Plasmon-enhanced optical control of magnetism at the nanoscale via the inverse Faraday effect

TL;DR

This paper demonstrates that circularly polarized femtosecond laser pulses can generate local magnetic fields via plasmonic nanostructures, enabling ultrafast, nanoscale control of magnetism with minimal heating effects.

Contribution

It introduces a novel method for local optical control of magnetism at the nanoscale using plasmonic gold nanodiscs and femtosecond laser pulses, advancing spintronics technology.

Findings

Local magnetic fields are generated by exciting gold nanodiscs with circularly polarized femtosecond laser pulses.

Maximum magnetic field strength occurs at wavelengths above the plasmonic resonance, reducing heating.

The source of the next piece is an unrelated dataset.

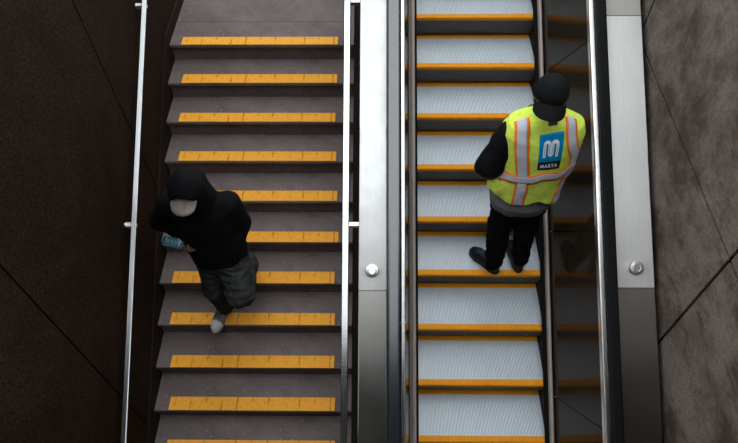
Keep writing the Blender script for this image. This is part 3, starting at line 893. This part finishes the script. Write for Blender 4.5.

This approach enables ultrafast, nanoscale manipulation of magnetization in magnetic films.

Abstract

The relationship between magnetization and light has been the subject of intensive research for the past century, focusing on the impact of magnetic moments on light polarization. Conversely, the manipulation of magnetism through polarized light is being investigated to achieve all-optical control of magnetism in spintronics. While remarkable discoveries such as single pulse all-optical switching of the magnetization in thin films and sub-micrometer structures have been reported, the demonstration of local optical control of magnetism at the nanoscale has remained elusive. Here, we show that exciting gold nanodiscs with circularly polarized femtosecond laser pulses leads to the generation of sizeable local magnetic fields that enable ultrafast local control of the magnetization of an adjacent magnetic film. In addition, we find that the highest magnetic fields are generated when exciting the sample at a wavelength larger than that of the actual plasmonic resonance of the gold nanodiscs, so avoiding undesired heating effects due to absorption. Our study paves the way for light-driven control in nanoscale spintronic devices and provides important insights into the generation of magnetic fields in plasmonic nanostructures.